Don’t Dwell on Other People’s Negativity

Sometimes I’m convinced that some people exist only to make everyone else miserable. To bring us all down when we feel a little better than usual. To rip apart our dreams. Of course, the reality is that these people are unhappy and haven’t learnt to deal with their emotions in constructive ways. They criticise, insult, drain, deride and belittle other people in misguided attempts to express or assuage their own negative emotions. It’s useful to regard them with empathy – not so that you can steer them onto a different path (only they can do that for themselves), but so that you can decide how to handle these people and their negativity.

First, don’t expect them to change. Change is possible, but it’s not inevitable and you have to deal with certainties, i.e. their current behaviour.

Secondly, you must prioritise your own health – which includes your mental health. You do not have to be someone’s scapegoat or whipping boy. You do not have to accept another person’s bad behaviour.

With these points in mind, determine how big an impact certain negative people have on your own wellbeing. Decide whether or not you would like to change the situation – would you be content for things to continue as they are? If not, think about how you could change the situation.

In some cases, cutting all contact with someone is the best solution. If a so-called friend or family member continuously treats you like shit, they are not worth your love and attention. You deserve to be treated with respect, at the very least. It may take some planning to cut contact with certain people, for example, anyone you live or work with, but if you can’t cope with their behaviour it will be worth the additional short term hassle. It is also helpful to discuss your decision with other people, whether close friends and relatives or a mental health professional.

A less drastic alternative is to cut down on the amount of contact you have with the person in question. If they demand to know why you no longer phone them every week or spend hours listening to them whinge and moan, simply explain that spending a lot of time with them is having a negative impact on your own health. Don’t attack them and try to be specific, for example: “when you complain about your work, I feel drained and dejected because I can’t work at the moment and wish I had work problems. I know it’s not your fault, but it isn’t mine either and I don’t want to spend time with you when it leaves me feeling bad.” Keep the focus on the behaviours which impact you, not the person themselves. You can reassess your decision at regular intervals, so that if the person does change in the future, you can spend more time with them without it leaving you feeling worse.

Another option is to change the way you spend time with negative people. If meeting in a café usually involves your companion ranting about their relationship, try meeting up for a dance class or to go to the cinema. You can still chat beforehand and afterwards (and even during, if the activity allows), but because the time is broken up to make room for the activity there is little opportunity for a prolonged monologue. A change of scenery can change people’s behaviour even if you can still chat throughout – going for a walk, for example, may be more conducive to positive, two-sided conversations. Plus you can speed up if your companion starts moaning, so that they are too short of breath to rant!

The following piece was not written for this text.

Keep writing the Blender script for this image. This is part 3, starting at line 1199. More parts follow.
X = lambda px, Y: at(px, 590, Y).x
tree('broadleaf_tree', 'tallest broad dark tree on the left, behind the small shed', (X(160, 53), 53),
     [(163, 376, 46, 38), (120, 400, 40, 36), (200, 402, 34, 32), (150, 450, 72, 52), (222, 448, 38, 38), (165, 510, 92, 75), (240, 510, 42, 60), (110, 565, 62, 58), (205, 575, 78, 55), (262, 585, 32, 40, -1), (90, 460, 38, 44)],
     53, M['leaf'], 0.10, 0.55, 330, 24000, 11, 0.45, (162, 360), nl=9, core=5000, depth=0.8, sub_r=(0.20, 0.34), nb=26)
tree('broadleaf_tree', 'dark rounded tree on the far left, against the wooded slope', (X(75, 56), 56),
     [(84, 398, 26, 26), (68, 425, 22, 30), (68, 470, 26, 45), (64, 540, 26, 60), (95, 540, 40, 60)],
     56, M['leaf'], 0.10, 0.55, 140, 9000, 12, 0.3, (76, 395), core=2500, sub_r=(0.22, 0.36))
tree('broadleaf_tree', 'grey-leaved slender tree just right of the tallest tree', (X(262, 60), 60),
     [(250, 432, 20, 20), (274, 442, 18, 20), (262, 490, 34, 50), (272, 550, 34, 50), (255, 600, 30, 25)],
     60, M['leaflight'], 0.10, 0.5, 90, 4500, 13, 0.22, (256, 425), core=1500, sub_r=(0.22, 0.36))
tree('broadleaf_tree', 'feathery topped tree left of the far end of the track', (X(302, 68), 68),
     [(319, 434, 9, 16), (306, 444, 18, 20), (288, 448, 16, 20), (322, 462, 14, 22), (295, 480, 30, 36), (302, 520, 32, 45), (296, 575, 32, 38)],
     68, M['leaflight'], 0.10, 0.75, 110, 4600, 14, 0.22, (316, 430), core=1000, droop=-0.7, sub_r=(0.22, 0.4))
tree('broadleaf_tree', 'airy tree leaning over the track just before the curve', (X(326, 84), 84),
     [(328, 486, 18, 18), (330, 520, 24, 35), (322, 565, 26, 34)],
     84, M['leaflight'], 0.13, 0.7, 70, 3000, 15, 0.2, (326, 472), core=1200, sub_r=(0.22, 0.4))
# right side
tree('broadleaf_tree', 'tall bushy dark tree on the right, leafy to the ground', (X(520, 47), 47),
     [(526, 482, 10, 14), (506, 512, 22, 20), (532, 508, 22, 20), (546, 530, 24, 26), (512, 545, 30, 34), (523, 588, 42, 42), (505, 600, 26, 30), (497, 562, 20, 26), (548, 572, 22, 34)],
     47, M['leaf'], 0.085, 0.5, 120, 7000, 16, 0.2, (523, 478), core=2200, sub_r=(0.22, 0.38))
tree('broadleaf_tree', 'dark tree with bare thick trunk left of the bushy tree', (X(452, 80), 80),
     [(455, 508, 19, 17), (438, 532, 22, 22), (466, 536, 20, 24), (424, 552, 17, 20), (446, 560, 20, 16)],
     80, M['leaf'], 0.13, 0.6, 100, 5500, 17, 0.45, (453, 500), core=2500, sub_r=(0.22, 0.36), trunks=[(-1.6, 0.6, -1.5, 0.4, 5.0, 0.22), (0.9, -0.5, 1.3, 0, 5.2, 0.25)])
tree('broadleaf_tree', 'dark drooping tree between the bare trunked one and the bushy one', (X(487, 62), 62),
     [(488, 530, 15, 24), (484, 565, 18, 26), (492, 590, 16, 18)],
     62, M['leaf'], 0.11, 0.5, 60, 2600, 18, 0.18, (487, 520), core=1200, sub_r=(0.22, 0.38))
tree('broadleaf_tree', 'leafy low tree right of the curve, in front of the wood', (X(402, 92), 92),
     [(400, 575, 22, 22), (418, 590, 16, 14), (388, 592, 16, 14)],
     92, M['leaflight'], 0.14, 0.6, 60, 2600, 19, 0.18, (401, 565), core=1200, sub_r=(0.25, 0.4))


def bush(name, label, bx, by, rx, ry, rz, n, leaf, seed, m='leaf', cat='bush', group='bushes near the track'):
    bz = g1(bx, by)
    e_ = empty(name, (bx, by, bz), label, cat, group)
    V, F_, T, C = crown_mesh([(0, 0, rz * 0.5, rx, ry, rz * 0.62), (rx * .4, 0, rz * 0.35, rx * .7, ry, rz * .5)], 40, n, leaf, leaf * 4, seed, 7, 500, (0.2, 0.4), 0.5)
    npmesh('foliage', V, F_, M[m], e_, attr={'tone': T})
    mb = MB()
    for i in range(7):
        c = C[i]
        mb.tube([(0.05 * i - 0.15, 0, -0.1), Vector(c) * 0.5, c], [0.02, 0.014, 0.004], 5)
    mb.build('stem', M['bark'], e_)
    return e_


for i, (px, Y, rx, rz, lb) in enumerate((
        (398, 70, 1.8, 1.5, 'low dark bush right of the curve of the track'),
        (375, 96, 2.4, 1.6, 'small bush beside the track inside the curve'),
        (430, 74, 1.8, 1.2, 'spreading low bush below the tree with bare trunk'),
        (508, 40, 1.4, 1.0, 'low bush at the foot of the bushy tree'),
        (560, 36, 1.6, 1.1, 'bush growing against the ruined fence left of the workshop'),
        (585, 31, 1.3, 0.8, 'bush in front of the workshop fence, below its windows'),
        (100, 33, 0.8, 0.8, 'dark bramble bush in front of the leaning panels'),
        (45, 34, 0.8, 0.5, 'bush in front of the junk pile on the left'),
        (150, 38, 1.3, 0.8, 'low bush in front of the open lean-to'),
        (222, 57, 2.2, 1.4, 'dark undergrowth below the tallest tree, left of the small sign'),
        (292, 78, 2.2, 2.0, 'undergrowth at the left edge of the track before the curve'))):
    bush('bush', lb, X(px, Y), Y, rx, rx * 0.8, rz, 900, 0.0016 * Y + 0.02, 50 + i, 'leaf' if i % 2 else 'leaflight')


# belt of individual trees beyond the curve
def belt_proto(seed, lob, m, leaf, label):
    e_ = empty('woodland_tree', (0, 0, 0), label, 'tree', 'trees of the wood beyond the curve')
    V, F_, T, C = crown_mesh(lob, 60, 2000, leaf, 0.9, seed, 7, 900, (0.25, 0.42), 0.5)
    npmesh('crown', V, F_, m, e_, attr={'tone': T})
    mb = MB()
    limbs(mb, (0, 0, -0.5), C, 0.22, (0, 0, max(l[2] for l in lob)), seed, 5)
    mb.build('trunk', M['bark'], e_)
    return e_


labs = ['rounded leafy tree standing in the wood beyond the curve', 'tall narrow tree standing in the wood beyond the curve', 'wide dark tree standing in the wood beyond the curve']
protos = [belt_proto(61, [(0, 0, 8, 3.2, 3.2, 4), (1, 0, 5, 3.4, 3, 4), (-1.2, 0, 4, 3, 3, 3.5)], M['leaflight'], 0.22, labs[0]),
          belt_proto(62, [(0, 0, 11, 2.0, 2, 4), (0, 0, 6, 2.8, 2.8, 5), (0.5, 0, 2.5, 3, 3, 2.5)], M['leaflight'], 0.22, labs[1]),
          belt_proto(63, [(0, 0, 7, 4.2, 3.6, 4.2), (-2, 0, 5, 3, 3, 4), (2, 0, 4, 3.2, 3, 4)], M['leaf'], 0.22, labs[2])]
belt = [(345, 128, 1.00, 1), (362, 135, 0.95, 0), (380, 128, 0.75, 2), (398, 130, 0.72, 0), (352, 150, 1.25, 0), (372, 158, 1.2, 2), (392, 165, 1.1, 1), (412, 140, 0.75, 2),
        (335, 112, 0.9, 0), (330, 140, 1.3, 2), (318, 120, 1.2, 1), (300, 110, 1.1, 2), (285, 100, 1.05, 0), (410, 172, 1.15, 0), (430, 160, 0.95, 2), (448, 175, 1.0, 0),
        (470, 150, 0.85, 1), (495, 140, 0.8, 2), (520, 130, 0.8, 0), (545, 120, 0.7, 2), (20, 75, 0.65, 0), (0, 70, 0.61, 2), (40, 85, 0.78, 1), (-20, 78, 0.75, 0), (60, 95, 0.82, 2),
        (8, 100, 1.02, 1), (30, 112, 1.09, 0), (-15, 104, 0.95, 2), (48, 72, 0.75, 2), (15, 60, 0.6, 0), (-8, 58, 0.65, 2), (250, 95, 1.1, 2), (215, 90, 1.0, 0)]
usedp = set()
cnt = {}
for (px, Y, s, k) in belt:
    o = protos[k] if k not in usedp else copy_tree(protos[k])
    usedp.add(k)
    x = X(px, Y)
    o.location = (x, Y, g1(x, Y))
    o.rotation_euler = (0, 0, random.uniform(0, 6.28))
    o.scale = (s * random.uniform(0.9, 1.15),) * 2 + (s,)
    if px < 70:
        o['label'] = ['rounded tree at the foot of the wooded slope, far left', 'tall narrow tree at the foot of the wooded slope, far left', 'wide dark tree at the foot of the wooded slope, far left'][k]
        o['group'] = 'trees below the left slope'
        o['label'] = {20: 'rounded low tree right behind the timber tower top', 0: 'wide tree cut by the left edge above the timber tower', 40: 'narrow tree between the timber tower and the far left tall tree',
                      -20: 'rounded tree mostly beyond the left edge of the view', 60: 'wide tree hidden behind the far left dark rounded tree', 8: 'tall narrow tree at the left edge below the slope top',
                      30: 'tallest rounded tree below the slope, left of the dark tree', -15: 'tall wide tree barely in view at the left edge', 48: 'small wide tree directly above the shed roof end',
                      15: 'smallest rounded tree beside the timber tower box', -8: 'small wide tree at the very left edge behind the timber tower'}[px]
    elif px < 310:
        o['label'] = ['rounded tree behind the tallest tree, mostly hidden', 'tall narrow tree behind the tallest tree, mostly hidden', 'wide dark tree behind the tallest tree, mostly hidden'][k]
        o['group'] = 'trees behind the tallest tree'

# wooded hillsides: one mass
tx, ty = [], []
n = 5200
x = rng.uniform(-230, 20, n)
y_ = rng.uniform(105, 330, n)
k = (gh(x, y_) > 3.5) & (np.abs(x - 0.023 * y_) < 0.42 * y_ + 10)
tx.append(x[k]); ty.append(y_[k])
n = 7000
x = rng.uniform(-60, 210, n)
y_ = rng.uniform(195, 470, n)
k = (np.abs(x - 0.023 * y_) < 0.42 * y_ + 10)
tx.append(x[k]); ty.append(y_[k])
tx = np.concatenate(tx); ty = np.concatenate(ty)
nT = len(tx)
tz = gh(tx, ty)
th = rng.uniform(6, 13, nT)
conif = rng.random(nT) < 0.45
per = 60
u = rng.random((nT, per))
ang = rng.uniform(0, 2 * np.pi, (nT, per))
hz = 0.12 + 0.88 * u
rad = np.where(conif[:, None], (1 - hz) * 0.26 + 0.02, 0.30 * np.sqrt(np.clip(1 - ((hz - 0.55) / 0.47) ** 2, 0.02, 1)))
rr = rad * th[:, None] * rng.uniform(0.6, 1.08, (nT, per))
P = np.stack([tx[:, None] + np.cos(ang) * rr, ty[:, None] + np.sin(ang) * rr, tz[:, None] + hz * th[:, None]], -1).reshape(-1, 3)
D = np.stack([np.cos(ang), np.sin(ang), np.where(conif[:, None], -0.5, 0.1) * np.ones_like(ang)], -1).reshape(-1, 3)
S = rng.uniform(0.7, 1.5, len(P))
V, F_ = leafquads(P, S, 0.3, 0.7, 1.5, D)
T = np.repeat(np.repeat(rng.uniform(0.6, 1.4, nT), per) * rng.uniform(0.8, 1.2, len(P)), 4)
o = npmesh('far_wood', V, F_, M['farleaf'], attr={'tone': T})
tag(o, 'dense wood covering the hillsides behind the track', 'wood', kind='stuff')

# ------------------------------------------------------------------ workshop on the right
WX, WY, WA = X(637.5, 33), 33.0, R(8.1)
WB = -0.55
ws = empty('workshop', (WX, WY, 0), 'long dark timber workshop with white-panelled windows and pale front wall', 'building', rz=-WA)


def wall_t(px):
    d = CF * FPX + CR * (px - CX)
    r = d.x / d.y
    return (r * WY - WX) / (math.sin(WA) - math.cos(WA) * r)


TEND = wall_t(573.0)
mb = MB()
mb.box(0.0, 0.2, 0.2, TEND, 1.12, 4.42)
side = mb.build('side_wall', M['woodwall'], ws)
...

You can also refuse to engage in someone’s negativity. This takes a little practice to build up your confidence in doing it, but it’s very effective. When the negative person starts complaining, say “I’m sorry, but I have a no-negativity policy. If you would like to find solutions to your problems, I’d be delighted to help but I can’t be a sounding board because it affects my mood and wellbeing.” If they criticise you, say “I disagree, because…” and give evidence for your opinion. For example, “You might think I’m lazy, but I disagree because I work hard in the office and I’m studying in my spare time.” If their criticism is true, acknowledge it and move on. If they continue to criticise you, say “I’m aware of your feelings. There’s no need to repeat them.” If they respond negatively, walk away.

Walking away is a great strategy because it removes you from the situation, which prevents you from feeling worse, and gives you space to clear your mind and assess the situation from a more objective perspective. If you have nowhere else to go, lock yourself in a toilet cubicle until you feel more equipped to deal with the situation. Negative people often criticise this strategy as “running away” but it’s actually a way of facing the reality of the situation. If you stay and let someone’s negativity bring you down, you are not in a position to determine the truth of what they are saying. Your viewpoint will be skewed by your now-negative thoughts and emotions. If you were in physical danger, you would have no qualms about walking away – why should it be any different when your mental health is endangered?

Finally, try not to give negative people your headspace. Their criticisms and insults are their opinions. Even if there’s some truth in their words, dwelling on them is unhelpful. Pick apart their words and look for evidence of whether there is any truth in them. If there is not, there is no value in dwelling on the words. If there is some truth and it bothers you, think of constructive solutions. Other people’s negativity is theirs – never let it become yours.